The key navigation on charts is different in 2016.
TAB cycles through a layer of objects (SHIFT+TAB cycles backwards)
ENTER move down a layer
ESC moves up a layer
So on a column chart with title/legend/data labels if you select the plotarea the TAB will go through Title > Legend > Plotarea.
ENTER at plotarea will then select Vertical axis. Tab will take you through
Horizontal axis > gridlines > Series > Horizontal Axis.
ENTER with series selected will then allow you to TAB through individual data points and data labels.
If you ENTER on datalabels you can TAB through each data label.
ALT + F1 : to create default chart
ALT+E S T = CTRL + ALT + V, T : I find that easier to remember
I second what Michael already said about TAB and arrow keys. I can't help but think if this is related to the "," or ";" as separator. I prefer to use the chart tools - layout- drop down box, anyway.
Got to be F11 for instant charting. Highlight your data , hit F11 and voila! ?
Ctrl+1 is the most important chart shortcut.

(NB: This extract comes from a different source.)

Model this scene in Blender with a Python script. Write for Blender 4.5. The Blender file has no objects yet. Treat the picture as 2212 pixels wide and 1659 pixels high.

In fact, it works for any Excel object: whatever is selected, Ctrl+1 opens the task pane or dialog to format that object.
Somewhere along the line, maybe when Excel 2016 came out, the arrow keys stopped working to cycle through the elements of a chart. But what works is holding Ctrl while clicking the arrow keys. I haven't gotten used to the Tab and other keys, but as long as Ctrl+Arrow works, I'm good.
And F4 used to be so helpful when formatting a lot of charts. But since Excel 2007 came out, it has been mostly useless. It used to remember a whole set of changes at once, so I get that the newer modeless dialogs make that impractical. But now it only seems to work with formatting of lines and borders, and maybe fills. I find myself writing a lot of VBA one-liners in the Immediate Window to handle these tedious formatting tasks.
after clicking on a chart, is there a shortcut key to copy it?
Thank you for the Alt E S T - tip. This is more than a time saver. Because of dynamic charts or de-activated external references to data when you make the charts, you often have empty charts that are otherwise impossible to format. So this shortcut helps adressing that. I will work with it more and see if there remain some obstacles.